Q. Throughout your book, you write a lot about your grandmother: playing bingo with her, watching her rub achiote seeds to make red rice, listening to her speak CHamoru. Can you tell me more about her? When you think about the brutal Japanese occupation that her generation experienced during World War II and subsequent loss of land to the U.S. military, how do you see it relating to the challenges that our children’s generation will face?
A. She was 19, I think, at the beginning of the occupation. And during the march to Mañenggon, she was actually pregnant with what would have been her first child. But unfortunately, during the march, she had a miscarriage. I will always be struck by her resilience to wrap her fetus in banana leaves and carry her daughter the rest of the way on that march and go on and keep living life.

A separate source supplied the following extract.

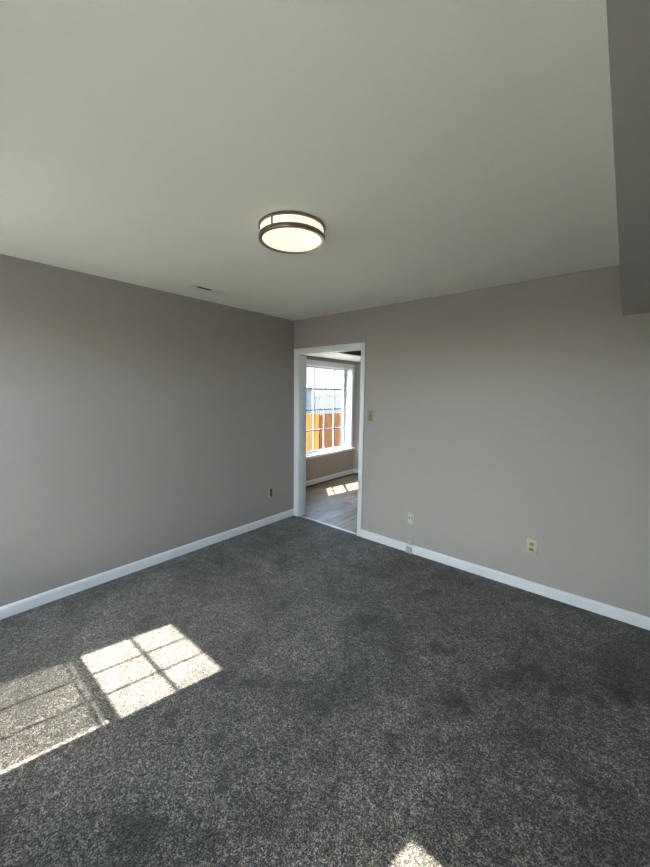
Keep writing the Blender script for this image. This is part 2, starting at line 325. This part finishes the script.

She was a very soft-spoken woman and very devout, of course.
I canʻt even fathom what that generation went through during that time. Not only did they experience the war and the occupation and all of that sudden violence, but then also just the slow violence after that of the military taking over so much land, displacing so many families from their ranches and from their sources of sustenance, forcing them to speak English in school and just the whole violence of colonial education and acculturation. Just imagining the changes she saw in our island from the 1920s all the way up to just a few years ago across her 96 years of life. Even though we’re facing another slow violence with climate change, I do think at least my generation can learn from that generation how to endure, how to survive, but also how to be resilient and to keep fighting for what we believe in. My grandma wasnʻt some kind of radical activist or decolonial activist or anything like that. But she definitely loved our culture and instilled a love for everything CHamoru in us. We have different struggles to fight, but the similarity is to continually fight for what we love, and to do everything we can to protect our families and to give our kids the best life possible while still trying to maintain our cultures.